Lo cierto es que escucharlo me conmovió al punto de sentir culpa y vergüenza por la frivolidad con la que había estado mirando y viviendo el recorrido hasta ese momento. Ahí estaba yo, preocupada por mis tenis y mis jeans, incapaz de mirar más lejos de mi comodidad y mi privilegio. 

 

Aquel momento me hizo pensar en lo fácil que es olvidarse de lo que realmente importa. Qué sencillo y qué peligroso es poner atención y energía en las cosas superficiales, en las cosas incorrectas. Me sorprendió pensar en el nivel de enajenación al que podemos llegar, pues hasta hace unos minutos mi lectura sobre el suelo a mis pies, era de suciedad. Mis tenis sucios. Mis pantalones sucios.
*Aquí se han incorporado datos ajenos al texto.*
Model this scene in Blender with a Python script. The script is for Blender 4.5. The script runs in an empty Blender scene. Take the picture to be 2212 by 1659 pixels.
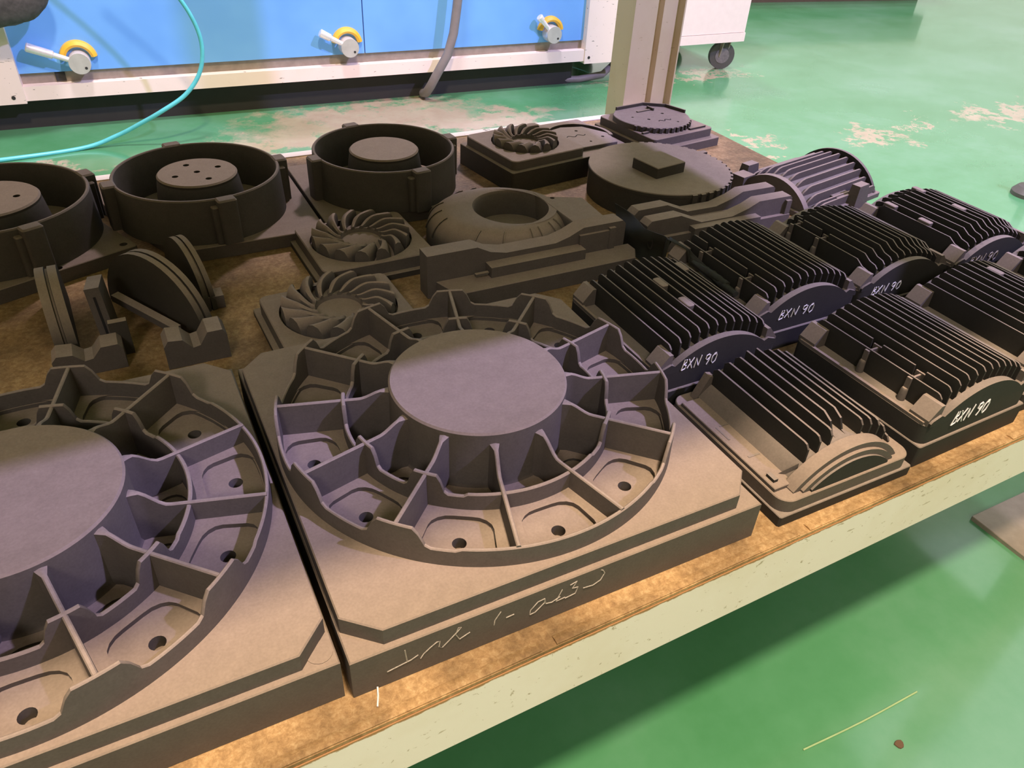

Mis manos sucias. Se me llenaron los ojos de lágrimas al darme cuenta de lo desconectada que puedo llegar a estar de la naturaleza, y de lo lejana que puedo ser a la sensación de la tierra en mi piel. ¡Y es que no es suciedad! ¡Es la tierra sabia, noble y fértil de la que todo viene y a la que todo va!

 

Sentí como si las palabras de Alberto hubieran entrado en la tierra y también en mí, porque desde ese momento, fue como si el suelo hubiera cambiado de color y de textura. Dejó de ser polvo que mis pies esquivaban, para convertirse en arena que se escapaba entre mis manos al tiempo que jugaba con ella como si estuviera en el mar. Dejó de importarme todo: la ropa, los zapatos, mi aspecto físico, mi vanidad. Y me rendí a la sensación de la tierra y el abrazo del bosque, como una niña jugando a patear las piedras, brincar el río y guardar hojitas de los árboles en mis bolsillos.

 

El Bosque de Maíces es un lugar mágico que guarda las historias, secretos, deseos, esperanzas y sueños de quienes lo han explorado con asombro, devoción y cariño durante décadas para trabajar su tierra y convertirlo en un campo fértil donde la tradición del maíz aflora y resiste. Y por si eso no fuera suficiente, al día de hoy también es un espacio cálido y acogedor que recibe con bondad a quien se atreve a darse un día para dejar atrás la cotidianidad y abrir la mente y el corazón a esas historias que el bosque susurra entre tierra, agua, ceniza, y hojas de maíz.